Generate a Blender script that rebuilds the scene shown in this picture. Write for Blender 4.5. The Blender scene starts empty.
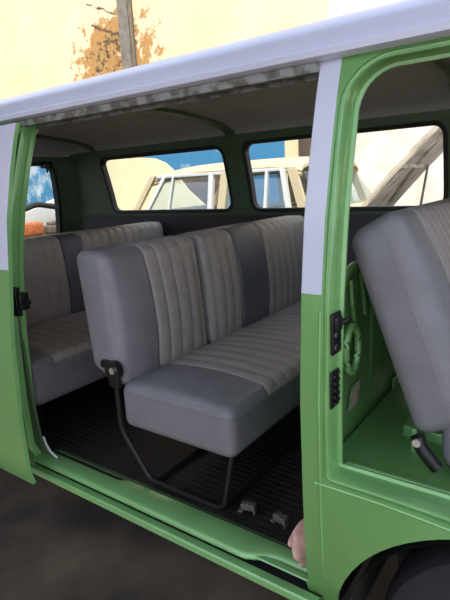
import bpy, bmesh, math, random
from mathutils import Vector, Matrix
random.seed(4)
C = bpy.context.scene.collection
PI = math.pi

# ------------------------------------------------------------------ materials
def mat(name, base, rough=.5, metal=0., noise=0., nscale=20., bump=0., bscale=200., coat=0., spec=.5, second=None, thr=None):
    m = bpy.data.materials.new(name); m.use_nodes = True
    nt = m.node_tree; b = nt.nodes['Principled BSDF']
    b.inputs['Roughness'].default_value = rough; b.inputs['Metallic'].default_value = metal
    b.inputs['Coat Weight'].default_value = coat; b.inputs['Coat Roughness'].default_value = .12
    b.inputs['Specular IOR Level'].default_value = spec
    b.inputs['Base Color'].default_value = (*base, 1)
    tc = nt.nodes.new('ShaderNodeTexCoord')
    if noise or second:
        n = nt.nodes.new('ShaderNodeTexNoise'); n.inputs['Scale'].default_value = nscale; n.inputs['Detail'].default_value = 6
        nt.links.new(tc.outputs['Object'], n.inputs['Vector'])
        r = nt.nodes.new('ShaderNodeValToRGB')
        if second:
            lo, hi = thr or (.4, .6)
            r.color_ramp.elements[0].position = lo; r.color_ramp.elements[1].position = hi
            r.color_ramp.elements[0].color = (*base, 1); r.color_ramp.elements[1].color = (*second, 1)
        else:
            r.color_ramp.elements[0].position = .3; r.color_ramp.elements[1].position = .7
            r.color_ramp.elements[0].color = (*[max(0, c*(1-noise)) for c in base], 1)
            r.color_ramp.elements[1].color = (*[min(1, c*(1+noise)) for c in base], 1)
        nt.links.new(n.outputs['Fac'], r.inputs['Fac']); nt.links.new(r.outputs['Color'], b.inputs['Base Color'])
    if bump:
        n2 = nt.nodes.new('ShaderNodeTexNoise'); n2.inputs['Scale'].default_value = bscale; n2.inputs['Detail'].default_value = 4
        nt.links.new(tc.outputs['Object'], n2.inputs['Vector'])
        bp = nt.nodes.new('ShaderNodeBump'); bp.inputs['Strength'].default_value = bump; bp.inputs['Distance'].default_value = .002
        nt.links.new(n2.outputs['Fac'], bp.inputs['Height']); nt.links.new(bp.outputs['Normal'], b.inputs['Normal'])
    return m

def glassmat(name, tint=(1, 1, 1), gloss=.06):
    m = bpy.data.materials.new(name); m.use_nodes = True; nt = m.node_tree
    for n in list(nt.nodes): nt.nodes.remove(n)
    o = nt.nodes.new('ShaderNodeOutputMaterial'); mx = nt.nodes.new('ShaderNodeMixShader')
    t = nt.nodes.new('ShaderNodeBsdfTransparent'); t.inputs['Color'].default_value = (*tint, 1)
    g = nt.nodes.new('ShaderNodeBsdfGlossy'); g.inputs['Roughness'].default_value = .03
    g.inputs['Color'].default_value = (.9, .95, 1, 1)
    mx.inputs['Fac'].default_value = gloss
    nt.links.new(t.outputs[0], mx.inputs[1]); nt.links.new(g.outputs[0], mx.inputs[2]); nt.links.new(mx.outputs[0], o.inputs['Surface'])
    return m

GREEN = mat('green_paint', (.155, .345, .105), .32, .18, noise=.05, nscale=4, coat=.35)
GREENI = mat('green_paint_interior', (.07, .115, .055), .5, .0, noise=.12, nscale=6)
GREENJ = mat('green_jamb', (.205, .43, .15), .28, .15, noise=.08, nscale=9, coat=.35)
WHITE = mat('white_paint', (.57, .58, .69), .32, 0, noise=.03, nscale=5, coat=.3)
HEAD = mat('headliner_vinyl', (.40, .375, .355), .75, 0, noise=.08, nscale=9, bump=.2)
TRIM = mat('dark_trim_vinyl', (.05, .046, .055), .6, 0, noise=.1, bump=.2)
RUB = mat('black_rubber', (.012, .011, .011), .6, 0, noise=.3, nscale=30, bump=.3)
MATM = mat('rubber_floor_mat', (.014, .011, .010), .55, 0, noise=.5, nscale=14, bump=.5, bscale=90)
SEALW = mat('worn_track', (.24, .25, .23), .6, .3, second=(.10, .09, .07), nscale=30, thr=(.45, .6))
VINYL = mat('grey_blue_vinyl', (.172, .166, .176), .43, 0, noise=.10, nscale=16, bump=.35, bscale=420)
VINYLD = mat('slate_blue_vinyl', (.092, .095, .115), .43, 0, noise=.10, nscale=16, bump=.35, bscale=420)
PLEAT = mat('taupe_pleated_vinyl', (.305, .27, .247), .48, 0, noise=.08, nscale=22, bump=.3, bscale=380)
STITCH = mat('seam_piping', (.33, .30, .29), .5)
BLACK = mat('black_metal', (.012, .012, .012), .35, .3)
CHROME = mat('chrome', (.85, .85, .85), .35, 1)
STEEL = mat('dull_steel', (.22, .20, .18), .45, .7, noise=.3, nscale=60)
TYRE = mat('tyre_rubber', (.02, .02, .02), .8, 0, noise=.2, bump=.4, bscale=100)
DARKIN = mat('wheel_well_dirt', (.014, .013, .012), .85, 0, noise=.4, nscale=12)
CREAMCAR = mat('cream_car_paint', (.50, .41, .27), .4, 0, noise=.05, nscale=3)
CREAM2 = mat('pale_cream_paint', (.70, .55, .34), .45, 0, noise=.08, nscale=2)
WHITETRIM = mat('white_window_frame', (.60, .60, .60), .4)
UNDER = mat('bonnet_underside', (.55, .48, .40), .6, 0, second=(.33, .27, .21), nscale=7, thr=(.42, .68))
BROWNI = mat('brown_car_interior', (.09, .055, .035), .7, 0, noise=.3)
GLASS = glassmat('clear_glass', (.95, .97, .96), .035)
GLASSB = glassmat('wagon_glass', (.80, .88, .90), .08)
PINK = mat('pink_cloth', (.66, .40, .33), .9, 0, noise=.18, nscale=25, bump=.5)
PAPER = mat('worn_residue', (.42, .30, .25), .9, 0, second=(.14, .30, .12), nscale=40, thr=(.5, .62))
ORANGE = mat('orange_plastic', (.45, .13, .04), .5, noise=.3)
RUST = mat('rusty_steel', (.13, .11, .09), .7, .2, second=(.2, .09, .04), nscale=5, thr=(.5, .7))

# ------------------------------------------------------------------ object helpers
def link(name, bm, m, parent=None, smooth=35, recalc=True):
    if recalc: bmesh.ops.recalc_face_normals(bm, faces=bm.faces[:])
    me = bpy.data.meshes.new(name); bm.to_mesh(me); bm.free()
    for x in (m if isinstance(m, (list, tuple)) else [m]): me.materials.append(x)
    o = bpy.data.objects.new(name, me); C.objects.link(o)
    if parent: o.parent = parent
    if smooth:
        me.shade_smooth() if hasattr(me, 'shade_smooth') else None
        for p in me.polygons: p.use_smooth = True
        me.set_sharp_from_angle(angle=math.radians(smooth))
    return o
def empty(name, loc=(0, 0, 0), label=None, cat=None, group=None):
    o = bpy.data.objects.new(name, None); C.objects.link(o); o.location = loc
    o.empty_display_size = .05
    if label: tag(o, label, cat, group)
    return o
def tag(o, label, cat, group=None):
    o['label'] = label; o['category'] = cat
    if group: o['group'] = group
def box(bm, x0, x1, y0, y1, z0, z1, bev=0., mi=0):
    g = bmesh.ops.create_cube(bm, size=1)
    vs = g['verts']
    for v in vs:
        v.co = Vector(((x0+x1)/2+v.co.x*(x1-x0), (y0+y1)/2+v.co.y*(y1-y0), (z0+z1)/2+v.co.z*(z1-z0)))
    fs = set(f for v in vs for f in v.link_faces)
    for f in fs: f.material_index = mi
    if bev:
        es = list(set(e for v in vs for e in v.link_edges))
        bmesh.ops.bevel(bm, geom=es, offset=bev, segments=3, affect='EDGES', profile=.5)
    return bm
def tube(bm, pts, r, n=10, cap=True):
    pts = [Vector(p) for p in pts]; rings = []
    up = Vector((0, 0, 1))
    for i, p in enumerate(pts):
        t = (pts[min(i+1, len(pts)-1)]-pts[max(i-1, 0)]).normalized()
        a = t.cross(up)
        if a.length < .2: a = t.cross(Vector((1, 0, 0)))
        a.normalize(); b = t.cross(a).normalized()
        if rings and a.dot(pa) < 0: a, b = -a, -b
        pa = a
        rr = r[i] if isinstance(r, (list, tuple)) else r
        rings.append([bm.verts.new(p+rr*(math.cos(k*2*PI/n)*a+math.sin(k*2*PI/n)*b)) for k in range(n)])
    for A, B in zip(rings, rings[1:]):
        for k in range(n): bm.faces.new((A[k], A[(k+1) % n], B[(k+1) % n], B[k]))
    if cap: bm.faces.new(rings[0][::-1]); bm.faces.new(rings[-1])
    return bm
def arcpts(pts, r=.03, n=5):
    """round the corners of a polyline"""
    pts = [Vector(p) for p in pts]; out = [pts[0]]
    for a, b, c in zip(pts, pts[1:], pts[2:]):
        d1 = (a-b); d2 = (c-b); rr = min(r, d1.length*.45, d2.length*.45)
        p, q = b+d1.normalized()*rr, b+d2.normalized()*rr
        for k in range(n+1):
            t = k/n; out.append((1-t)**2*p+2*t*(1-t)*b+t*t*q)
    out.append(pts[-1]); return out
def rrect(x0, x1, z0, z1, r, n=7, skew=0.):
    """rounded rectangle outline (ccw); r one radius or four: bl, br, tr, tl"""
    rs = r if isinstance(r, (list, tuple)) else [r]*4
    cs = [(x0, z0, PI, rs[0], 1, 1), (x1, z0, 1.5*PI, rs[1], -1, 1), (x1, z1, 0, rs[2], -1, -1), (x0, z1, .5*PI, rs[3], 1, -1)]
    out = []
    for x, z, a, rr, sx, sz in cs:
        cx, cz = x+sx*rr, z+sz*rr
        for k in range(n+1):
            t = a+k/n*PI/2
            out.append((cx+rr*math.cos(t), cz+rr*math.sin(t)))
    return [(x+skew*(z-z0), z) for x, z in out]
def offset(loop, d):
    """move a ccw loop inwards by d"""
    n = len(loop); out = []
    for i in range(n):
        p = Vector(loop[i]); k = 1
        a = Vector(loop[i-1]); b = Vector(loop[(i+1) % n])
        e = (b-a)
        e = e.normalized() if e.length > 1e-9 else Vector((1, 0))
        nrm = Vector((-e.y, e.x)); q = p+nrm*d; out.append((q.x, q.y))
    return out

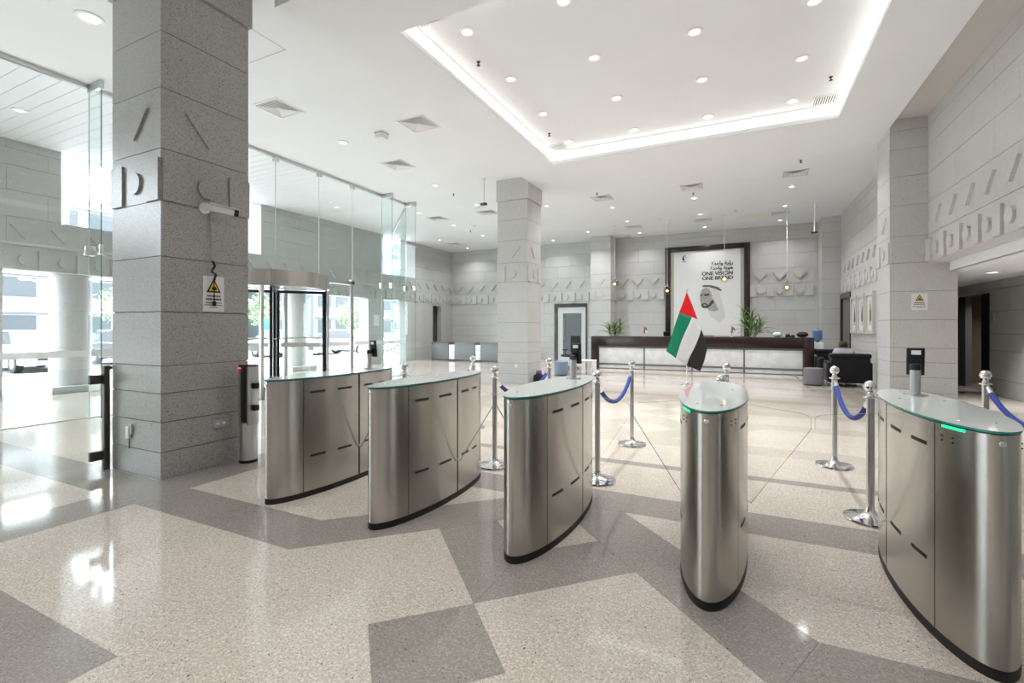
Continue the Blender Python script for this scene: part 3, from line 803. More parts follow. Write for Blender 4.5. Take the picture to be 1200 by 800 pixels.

----

Request:
Leave out the pictures. Transcribe only the lines above, from the first through the one that contains "PI = math.pi".

Answer to the problem:
Generate a Blender script that rebuilds the scene shown in this picture. Write for Blender 4.5. The Blender scene starts empty.
import bpy, bmesh, math, random
from mathutils import Vector, Matrix
random.seed(4)
C = bpy.context.scene.collection
PI = math.pi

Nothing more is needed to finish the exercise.